Stay tuned for my next post, on why a spoon is better than a hovercraft.
Gaps says
As someone who reads many blogs (including the one mentioned in your article), I completely agree with you. Too many bloggers are selling cards that are not actually beneficial to the consumer. Kudos to you for spending the time and effort to point this out.
Hua says
Love it!
Spencer F says
There is no spoon.
Paul says
I must be a little behind. Why is this SO infuriating? I get that different cards excel in certain situations dependent on our spending/MS methods, but is this post really that bad?
Matt says
Well nothing is really THAT infuriating… but the post was complete crap.
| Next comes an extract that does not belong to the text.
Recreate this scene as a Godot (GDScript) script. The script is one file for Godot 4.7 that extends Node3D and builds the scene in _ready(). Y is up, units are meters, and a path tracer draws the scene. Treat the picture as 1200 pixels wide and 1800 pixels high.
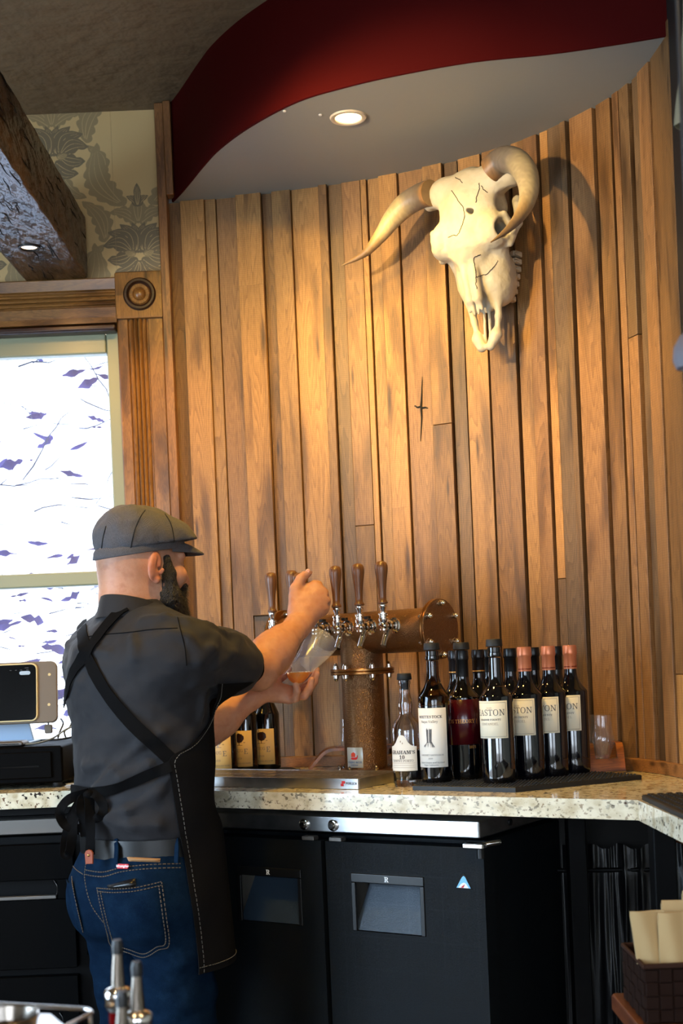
extends Node3D

const F := 2300.0        # focal length in pixels of the 1200 x 1800 frame
const ROLL := 0.042
const EYE := 1.37
var rng := RandomNumberGenerator.new()
var M := {}
var names := {}

# a point by its distance in front of the eye (d = -z)
func V(x: float, y: float, d: float) -> Vector3:
	return Vector3(x, y, -d)

# the place at depth d that is seen at pixel (px, py)
func P(px: float, py: float, d: float) -> Vector3:
	var a := (px - 600.0) / F
	var b := (1160.0 - py) / F
	return Vector3(d * (a * cos(ROLL) + b * sin(ROLL)), EYE + d * (b * cos(ROLL) - a * sin(ROLL)), -d)

# ------------------------------------------------------------------ mesh builder
class MB:
	var v := PackedVector3Array()
	var n := PackedVector3Array()
	var t := PackedVector2Array()
	var c := PackedColorArray()
	var ix := PackedInt32Array()
	var colored := false
	var us := 1.0

	func add(p: Vector3, nn: Vector3, u := Vector2.ZERO) -> int:
		v.append(p); n.append(nn); t.append(u)
		return v.size() - 1

	func tri(a: int, b: int, d: int) -> void:   # counter-clockwise seen from outside
		ix.append(a); ix.append(d); ix.append(b)

	func face(pts: Array, uvs := []) -> void:    # flat convex polygon, counter-clockwise
		var nn: Vector3 = (pts[1] - pts[0]).cross(pts[2] - pts[0]).normalized()
		var first := v.size()
		for i in pts.size():
			add(pts[i], nn, uvs[i] if uvs.size() else Vector2(pts[i].x + pts[i].z, pts[i].y))
		for i in range(1, pts.size() - 1):
			tri(first, first + i, first + i + 1)

	# rows of points; normals by differences; flip turns the outside
	func grid(rows: Array, loop_u := false, loop_v := false, flip := false, uvs := []) -> void:
		var nr := rows.size()
		var nc: int = rows[0].size()
		var first := v.size()
		for i in nr:
			var r0: PackedVector3Array = rows[(i - 1 + nr) % nr if loop_v else maxi(i - 1, 0)]
			var r1: PackedVector3Array = rows[(i + 1) % nr if loop_v else mini(i + 1, nr - 1)]
			var r: PackedVector3Array = rows[i]
			for j in nc:
				var ja := (j - 1 + nc) % nc if loop_u else maxi(j - 1, 0)
				var jb := (j + 1) % nc if loop_u else mini(j + 1, nc - 1)
				var du := r[jb] - r[ja]
				var dv := r1[j] - r0[j]
				if du.length_squared() < 1e-14:
					var q: PackedVector3Array = r1 if i == 0 else r0
					du = q[jb] - q[ja]
				var nn := du.cross(dv).normalized()
				if flip: nn = -nn
				add(r[j], nn, uvs[i][j] if uvs.size() else Vector2(float(j) / maxf(1, nc - (0 if loop_u else 1)), float(i) / maxf(1, nr - 1)))
		for i in (nr if loop_v else nr - 1):
			for j in (nc if loop_u else nc - 1):
				var a := first + i * nc + j
				var b := first + i * nc + (j + 1) % nc
				var e := first + ((i + 1) % nr) * nc + j
				var g := first + ((i + 1) % nr) * nc + (j + 1) % nc
				if flip:
					tri(a, e, b); tri(b, e, g)
				else:
					tri(a, b, e); tri(b, g, e)

	# box with chamfered, softly shaded edges; b = its axes (columns), ctr = centre, s = size
	func box(ctr: Vector3, s: Vector3, b := Basis.IDENTITY, ch := 0.003, uo := Vector2.ZERO) -> void:
		ch = minf(ch, minf(s.x, minf(s.y, s.z)) * 0.49)
		var h := s * 0.5
		var id := {}
		for ax in 3:
			for k in 8:
				var sg := Vector3(1 if k & 1 else -1, 1 if k & 2 else -1, 1 if k & 4 else -1)
				var p := Vector3.ZERO
				for q in 3:
					p[q] = sg[q] * (h[q] if q == ax else h[q] - ch)
				var nn := Vector3.ZERO
				nn[ax] = sg[ax]
				var u := Vector2(p.z, p.y) if ax == 0 else (Vector2(p.x, p.z) if ax == 1 else Vector2(p.x, p.y))
				id[ax * 8 + k] = add(ctr + b * p, (b * nn).normalized(), u + uo)
		for ax in 3:
			var q1 := 1 << ((ax + 1) % 3)
			var q2 := 1 << ((ax + 2) % 3)
			for sgn in 2:
				var k0 := (1 << ax) * sgn
				_q(id[ax * 8 + k0], id[ax * 8 + k0 + q1], id[ax * 8 + k0 + q1 + q2], id[ax * 8 + k0 + q2])
			for s1 in 2:
				for s2 in 2:
					var base := q1 * s1 + q2 * s2
					var a1: int = (ax + 1) % 3
					var a2: int = (ax + 2) % 3
					_q(id[a1 * 8 + base], id[a1 * 8 + base + (1 << ax)], id[a2 * 8 + base + (1 << ax)], id[a2 * 8 + base])
		for k in 8:
			_t(id[k], id[8 + k], id[16 + k])

	func _t(a: int, b: int, d: int) -> void:
		var nn := n[a] + n[b] + n[d]
		if (v[b] - v[a]).cross(v[d] - v[a]).dot(nn) >= 0.0: tri(a, b, d)
		else: tri(a, d, b)

	func _q(a: int, b: int, d: int, e: int) -> void:
		_t(a, b, d); _t(a, d, e)

	# surface of revolution: prof = Vector2(radius, height) from bottom to top; b = axes (y is the axle)
	func lathe(o: Vector3, prof: Array, seg := 24, b := Basis.IDENTITY, crease := 0.75, a0 := 0.0, a1 := TAU) -> void:
		var m := prof.size()
		var full := is_equal_approx(a1 - a0, TAU)
		var len := 0.0
		for i in m - 1:
			var p: Vector2 = prof[i]
			var q: Vector2 = prof[i + 1]
			var e := q - p
			if e.length() < 1e-7: continue
			var nn := Vector2(e.y, -e.x).normalized()
			var n0 := nn
			var n1 := nn
			if i > 0:
				var f: Vector2 = p - prof[i - 1]
				var fn := Vector2(f.y, -f.x).normalized()
				if fn.dot(nn) > crease: n0 = (fn + nn).normalized()
			if i < m - 2:
				var g: Vector2 = prof[i + 2] - q
				var gn := Vector2(g.y, -g.x).normalized()
				if gn.dot(nn) > crease: n1 = (gn + nn).normalized()
			var first := v.size()
			for j in seg + 1:
				var an := a0 + (a1 - a0) * float(j) / seg
				var dir := Vector3(sin(an), 0, cos(an))
				add(o + b * (dir * p.x + Vector3(0, p.y, 0)), (b * (dir * n0.x + Vector3(0, n0.y, 0))).normalized(), Vector2(float(j) / seg, len))
				add(o + b * (dir * q.x + Vector3(0, q.y, 0)), (b * (dir * n1.x + Vector3(0, n1.y, 0))).normalized(), Vector2(float(j) / seg, len + e.length()))
			len += e.length()
			for j in seg:
				var k := first + j * 2
				if p.x > 1e-7: tri(k, k + 2, k + 1)
				if q.x > 1e-7: tri(k + 2, k + 3, k + 1)

	# tube along a path with radii (one number or an array)
	func tube(path: Array, rad, seg := 10, caps := true, flat := 1.0) -> void:
		var rows := []
		var m := path.size()
		var up := Vector3.UP
		var t0: Vector3 = (path[1] - path[0]).normalized()
		if absf(t0.dot(up)) > 0.95: up = Vector3.RIGHT
		var x := up.cross(t0).normalized()
		var ends := [Vector3.ZERO, Vector3.ZERO]
		for i in m:
			var tg: Vector3 = (path[mini(i + 1, m - 1)] - path[maxi(i - 1, 0)]).normalized()
			x = (x - tg * x.dot(tg)).normalized()
			var y := tg.cross(x)
			var r: float = rad[i] if rad is Array else rad
			var row := PackedVector3Array()
			for j in seg:
				var an := TAU * j / seg
				row.append(path[i] + x * cos(an) * r + y * sin(an) * r * flat)
			rows.append(row)
			if i == 0: ends[0] = -tg
			if i == m - 1: ends[1] = tg
		grid(rows, true, false)
		if caps:
			for e in 2:
				var row: PackedVector3Array = rows[0 if e == 0 else m - 1]
				var ce := add(path[0 if e == 0 else m - 1], ends[e])
				var first := v.size()
				for p in row: add(p, ends[e])
				for j in seg:
					if e == 1: tri(ce, first + j, first + (j + 1) % seg)
					else: tri(ce, first + (j + 1) % seg, first + j)

	# flat ribbon with thickness along a path; side = direction across at every point
	func ribbon(path: Array, sides: Array, w: float, th: float) -> void:
		var rows := []
		for i in path.size():
			var s: Vector3 = sides[i].normalized()
			var tg: Vector3 = (path[mini(i + 1, path.size() - 1)] - path[maxi(i - 1, 0)]).normalized()
			var nn := tg.cross(s).normalized()
			var p: Vector3 = path[i]
			rows.append(PackedVector3Array([p - s * w * 0.5 - nn * th * 0.5, p + s * w * 0.5 - nn * th * 0.5, p + s * w * 0.5 + nn * th * 0.5, p - s * w * 0.5 + nn * th * 0.5]))
		for k in 4:   # four strips with their own normals
			var part := []
			for r in rows: part.append(PackedVector3Array([r[k], r[(k + 1) % 4]]))
			grid(part)
		face([rows[0][3], rows[0][2], rows[0][1], rows[0][0]])
		var q: PackedVector3Array = rows[-1]
		face([q[0], q[1], q[2], q[3]])

	func ball(ctr: Vector3, r: Vector3, b := Basis.IDENTITY, nu := 20, nv := 12) -> void:
		var first := v.size()
		for i in nv + 1:
			var th := PI * i / nv
			for j in nu + 1:
				var ph := TAU * j / nu
				var q := Vector3(sin(th) * cos(ph), cos(th), sin(th) * sin(ph))
				add(ctr + b * (q * r), (b * (q / r)).normalized(), Vector2(float(j) / nu, float(i) / nv))
		for i in nv:
			for j in nu:
				var a := first + i * (nu + 1) + j
				tri(a, a + 1, a + nu + 1); tri(a + 1, a + nu + 2, a + nu + 1)

	# a polygon (x, y in the plane of b.x, b.y) drawn out along b.z by depth h, with a small chamfer at the front
	func prism(poly: PackedVector2Array, o: Vector3, b: Basis, h: float, ch := 0.0) -> void:
		var pl := poly
		if Geometry2D.is_polygon_clockwise(pl):
			pl = pl.duplicate(); pl.reverse()
		var top := pl
		if ch > 0.0:
			var ins := Geometry2D.offset_polygon(pl, -ch, Geometry2D.JOIN_MITER)
			if ins.size() == 1 and ins[0].size() == pl.size():
				top = ins[0]
				if Geometry2D.is_polygon_clockwise(top):
					top.reverse()
				var bi := 0        # line the two rings up
				for k in top.size():
					if top[k].distance_squared_to(pl[0]) < top[bi].distance_squared_to(pl[0]): bi = k
				var tt := PackedVector2Array()
				for k in top.size(): tt.append(top[(bi + k) % top.size()])
				top = tt
			else: ch = 0.0
		var tr := Geometry2D.triangulate_polygon(top)
		var lift := func(q: Vector2, z: float) -> Vector3: return o + b.x * q.x + b.y * q.y + b.z * z
		var f0 := v.size()
		for q in top: add(lift.call(q, h), b.z, q)
		for k in range(0, tr.size(), 3): _t(f0 + tr[k], f0 + tr[k + 1], f0 + tr[k + 2])
		var f1 := v.size()
		for q in pl: add(lift.call(q, 0.0), -b.z, q)
		var tb := Geometry2D.triangulate_polygon(pl)
		for k in range(0, tb.size(), 3): _t(f1 + tb[k], f1 + tb[k + 1], f1 + tb[k + 2])
		var m := pl.size()
		var s := 0.0
		for k in m:
			var a := pl[k]
			var e := pl[(k + 1) % m]
			var l := a.distance_to(e)
			face([lift.call(a, 0.0), lift.call(e, 0.0), lift.call(e, h - ch), lift.call(a, h - ch)], [Vector2(s, 0), Vector2(s + l, 0), Vector2(s + l, h), Vector2(s, h)])
			if ch > 0.0:
				var ta := top[k]
				var te := top[(k + 1) % m]
				face([lift.call(a, h - ch), lift.call(e, h - ch), lift.call(te, h), lift.call(ta, h)], [Vector2(s, h), Vector2(s + l, h), Vector2(s + l, h), Vector2(s, h)])
			s += l

	func join(o: MB) -> void:
		var k := v.size()
		v.append_array(o.v); n.append_array(o.n); t.append_array(o.t)
		for i in o.ix: ix.append(i + k)
		if o.colored:
			colored = true
			while c.size() < k: c.append(Color.WHITE)
			c.append_array(o.c)

	func mesh(base: Vector3) -> ArrayMesh:
		var a := []
		a.resize(Mesh.ARRAY_MAX)
		var vv := v
		if base != Vector3.ZERO:
			vv = PackedVector3Array()
			vv.resize(v.size())
			for i in v.size(): vv[i] = v[i] - base
		a[Mesh.ARRAY_VERTEX] = vv
		a[Mesh.ARRAY_NORMAL] = n
		a[Mesh.ARRAY_TEX_UV] = t
		if colored:
			while c.size() < v.size(): c.append(Color.WHITE)
			a[Mesh.ARRAY_COLOR] = c
		a[Mesh.ARRAY_INDEX] = ix
		var m := ArrayMesh.new()
		m.add_surface_from_arrays(Mesh.PRIMITIVE_TRIANGLES, a)
		return m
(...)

Basically the notion is to take any concept you like and spin it into a way to sell a certain card that pays money. In the case of this post, the entire argument is stupid because they are trying to compare a Fidelity Amex with a card that you would never use in place of a Fidelity Amex – the reason that the community loves the Fidelity Amex is because it offers 2% where other cards offer 1% (including that Ink card) nobody in their right mind would say that 2% flat is a good as fluctuating bonuses, so its just a daft post, with no value offered at all.
Steve says
You forgot one important point in your post – the FTG blog, almost every week in the “Travel Challenge” used car salesman post, the blog recommends redeeming the post for 1 or 1.25 cpp. Just yesterday
Your analysis sounds like it’s pointing out why the comparison is stupid even when treating UR points the way the optimally would. In reality though, if the targeted newbies redeemed the points the way the FTG blog “shows them” how to, the comparison is far dumber than even you let on
Matt says
That’s a fair point, I hadn’t taken the time to get that far into things, perhaps I need to crack out my HP Financial Calculator and design some further charts…. they seem to have a real gift over there.
Steve says
Shouldn’t be too tough, just value UR points as 1.25 in your analysis, since the same blog peddling the CIB card rarely (if ever) will show you how to redeem that OMG!!! AMAZING!!!! 60K bonus for any more than that
PedroNY says
What is an Ink card, I never heard of it, I wish someone in the blogger community would do a nice write up of it! 😉
Cheers,
PedroNY
Matt says
Ha! Totally will if you promise to get two
Jason says
Keep them honest, Matt! I read and reread the post at FTG the other day. I couldn’t seem to understand what I was missing turns out it was the almighty dollar.